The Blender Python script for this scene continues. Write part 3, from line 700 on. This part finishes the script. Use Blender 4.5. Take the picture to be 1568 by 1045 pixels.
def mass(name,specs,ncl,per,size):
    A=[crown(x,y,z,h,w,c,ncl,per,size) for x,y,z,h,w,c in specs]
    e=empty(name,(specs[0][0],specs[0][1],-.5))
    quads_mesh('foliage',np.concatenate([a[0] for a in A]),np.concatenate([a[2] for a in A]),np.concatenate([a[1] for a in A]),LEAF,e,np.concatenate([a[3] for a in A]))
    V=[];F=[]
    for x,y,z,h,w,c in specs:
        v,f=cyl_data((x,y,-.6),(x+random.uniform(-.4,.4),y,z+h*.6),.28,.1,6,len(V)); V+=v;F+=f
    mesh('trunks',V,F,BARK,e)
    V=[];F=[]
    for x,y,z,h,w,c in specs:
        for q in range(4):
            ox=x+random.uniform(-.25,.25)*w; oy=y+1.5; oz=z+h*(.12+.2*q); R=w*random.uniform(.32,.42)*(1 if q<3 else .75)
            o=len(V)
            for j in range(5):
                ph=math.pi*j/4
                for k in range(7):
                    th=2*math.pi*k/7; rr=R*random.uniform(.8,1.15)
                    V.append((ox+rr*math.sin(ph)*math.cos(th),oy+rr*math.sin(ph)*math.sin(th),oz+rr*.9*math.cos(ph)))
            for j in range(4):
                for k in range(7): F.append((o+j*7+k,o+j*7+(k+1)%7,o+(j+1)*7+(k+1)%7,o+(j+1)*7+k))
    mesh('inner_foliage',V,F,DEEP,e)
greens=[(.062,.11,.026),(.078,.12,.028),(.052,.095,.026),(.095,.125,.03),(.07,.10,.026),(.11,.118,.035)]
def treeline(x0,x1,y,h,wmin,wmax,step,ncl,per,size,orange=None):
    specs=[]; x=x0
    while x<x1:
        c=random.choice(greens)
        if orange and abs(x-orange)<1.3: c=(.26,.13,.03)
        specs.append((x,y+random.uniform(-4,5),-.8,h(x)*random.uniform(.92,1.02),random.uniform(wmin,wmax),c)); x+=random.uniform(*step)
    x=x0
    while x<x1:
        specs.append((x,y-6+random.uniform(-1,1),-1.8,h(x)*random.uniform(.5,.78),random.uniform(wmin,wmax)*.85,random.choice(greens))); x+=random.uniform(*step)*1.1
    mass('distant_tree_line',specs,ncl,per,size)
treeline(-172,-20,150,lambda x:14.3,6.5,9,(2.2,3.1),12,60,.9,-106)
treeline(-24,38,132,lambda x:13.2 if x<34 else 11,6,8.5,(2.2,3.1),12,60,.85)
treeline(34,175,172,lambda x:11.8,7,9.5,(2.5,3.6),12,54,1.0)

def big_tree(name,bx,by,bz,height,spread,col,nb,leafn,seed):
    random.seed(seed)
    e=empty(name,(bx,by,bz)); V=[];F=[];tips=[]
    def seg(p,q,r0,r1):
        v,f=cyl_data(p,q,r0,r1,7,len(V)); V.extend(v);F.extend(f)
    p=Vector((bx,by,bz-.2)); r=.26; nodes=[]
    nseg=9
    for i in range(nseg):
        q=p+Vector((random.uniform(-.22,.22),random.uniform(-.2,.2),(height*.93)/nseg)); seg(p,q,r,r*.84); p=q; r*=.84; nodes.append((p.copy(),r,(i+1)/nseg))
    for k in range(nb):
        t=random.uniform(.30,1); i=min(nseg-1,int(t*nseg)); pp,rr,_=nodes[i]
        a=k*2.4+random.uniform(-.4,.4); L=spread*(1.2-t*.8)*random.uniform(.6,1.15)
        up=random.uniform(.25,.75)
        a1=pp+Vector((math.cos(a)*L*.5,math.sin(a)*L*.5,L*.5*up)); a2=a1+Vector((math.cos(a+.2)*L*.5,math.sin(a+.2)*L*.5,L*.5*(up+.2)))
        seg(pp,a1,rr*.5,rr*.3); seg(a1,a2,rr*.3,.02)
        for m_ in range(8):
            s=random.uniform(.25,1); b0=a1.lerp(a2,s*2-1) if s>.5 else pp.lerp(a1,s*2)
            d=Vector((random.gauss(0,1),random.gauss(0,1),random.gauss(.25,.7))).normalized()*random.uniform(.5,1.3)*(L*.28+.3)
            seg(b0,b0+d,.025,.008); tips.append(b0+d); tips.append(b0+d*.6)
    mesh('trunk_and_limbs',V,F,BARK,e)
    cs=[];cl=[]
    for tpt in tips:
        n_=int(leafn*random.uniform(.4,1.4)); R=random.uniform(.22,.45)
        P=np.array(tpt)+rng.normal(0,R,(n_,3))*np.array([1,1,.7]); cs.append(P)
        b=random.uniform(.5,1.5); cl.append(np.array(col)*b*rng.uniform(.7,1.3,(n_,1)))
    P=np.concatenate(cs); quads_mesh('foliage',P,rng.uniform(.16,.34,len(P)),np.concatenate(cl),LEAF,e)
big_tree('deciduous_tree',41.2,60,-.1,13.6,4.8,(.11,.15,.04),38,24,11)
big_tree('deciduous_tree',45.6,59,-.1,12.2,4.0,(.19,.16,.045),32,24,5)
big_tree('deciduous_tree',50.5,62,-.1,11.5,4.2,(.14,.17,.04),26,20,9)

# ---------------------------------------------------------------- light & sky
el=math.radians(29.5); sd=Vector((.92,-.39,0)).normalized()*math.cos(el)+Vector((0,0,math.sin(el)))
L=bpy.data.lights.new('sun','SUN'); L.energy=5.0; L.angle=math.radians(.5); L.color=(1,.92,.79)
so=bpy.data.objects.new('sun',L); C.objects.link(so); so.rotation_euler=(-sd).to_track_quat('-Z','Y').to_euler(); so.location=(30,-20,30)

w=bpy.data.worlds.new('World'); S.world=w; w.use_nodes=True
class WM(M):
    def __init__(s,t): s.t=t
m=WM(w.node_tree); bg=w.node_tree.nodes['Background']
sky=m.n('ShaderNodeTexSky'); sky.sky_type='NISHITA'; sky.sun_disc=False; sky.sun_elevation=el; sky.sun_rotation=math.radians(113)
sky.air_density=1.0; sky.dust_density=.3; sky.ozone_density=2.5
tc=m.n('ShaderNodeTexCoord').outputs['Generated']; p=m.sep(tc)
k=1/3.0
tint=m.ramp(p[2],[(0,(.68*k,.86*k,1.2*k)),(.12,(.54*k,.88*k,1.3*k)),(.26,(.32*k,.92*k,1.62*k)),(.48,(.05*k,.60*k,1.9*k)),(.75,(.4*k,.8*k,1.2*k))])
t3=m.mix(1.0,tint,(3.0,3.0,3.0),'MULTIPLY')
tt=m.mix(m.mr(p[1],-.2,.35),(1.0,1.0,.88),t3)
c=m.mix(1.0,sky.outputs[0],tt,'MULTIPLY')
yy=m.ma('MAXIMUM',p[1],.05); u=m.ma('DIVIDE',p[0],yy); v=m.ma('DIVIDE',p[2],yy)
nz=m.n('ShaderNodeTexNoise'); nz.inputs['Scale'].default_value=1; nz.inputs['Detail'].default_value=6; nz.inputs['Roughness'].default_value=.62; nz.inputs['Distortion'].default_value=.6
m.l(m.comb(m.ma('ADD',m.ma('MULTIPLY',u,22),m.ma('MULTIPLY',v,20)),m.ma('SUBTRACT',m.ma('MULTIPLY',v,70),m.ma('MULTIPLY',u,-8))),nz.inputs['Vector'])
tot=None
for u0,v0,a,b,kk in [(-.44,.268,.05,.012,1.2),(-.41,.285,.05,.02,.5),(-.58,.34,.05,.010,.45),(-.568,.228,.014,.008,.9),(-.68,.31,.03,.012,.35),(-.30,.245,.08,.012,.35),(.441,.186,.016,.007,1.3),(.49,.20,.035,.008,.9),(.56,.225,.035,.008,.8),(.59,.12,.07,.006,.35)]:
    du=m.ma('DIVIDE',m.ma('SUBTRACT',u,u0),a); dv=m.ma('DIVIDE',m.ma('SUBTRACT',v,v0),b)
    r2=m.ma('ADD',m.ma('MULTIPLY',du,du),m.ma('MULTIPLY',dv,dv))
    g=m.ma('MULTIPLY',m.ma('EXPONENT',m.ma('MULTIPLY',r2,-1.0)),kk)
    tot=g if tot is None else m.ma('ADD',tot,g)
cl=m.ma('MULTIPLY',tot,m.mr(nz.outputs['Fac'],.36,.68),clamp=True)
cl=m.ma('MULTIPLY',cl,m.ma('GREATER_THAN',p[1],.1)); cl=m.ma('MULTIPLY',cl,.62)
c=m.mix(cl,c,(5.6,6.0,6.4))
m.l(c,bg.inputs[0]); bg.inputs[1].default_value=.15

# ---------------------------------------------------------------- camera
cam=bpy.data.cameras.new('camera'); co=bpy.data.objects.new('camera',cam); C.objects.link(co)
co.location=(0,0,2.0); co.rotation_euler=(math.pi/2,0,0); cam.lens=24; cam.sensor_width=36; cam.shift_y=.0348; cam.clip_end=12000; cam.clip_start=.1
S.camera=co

_Your task_
From the listing above, collect each line in which the string "concatenate" appears.

_Written response_
    quads_mesh('foliage',np.concatenate([a[0] for a in A]),np.concatenate([a[2] for a in A]),np.concatenate([a[1] for a in A]),LEAF,e,np.concatenate([a[3] for a in A]))
    P=np.concatenate(cs); quads_mesh('foliage',P,rng.uniform(.16,.34,len(P)),np.concatenate(cl),LEAF,e)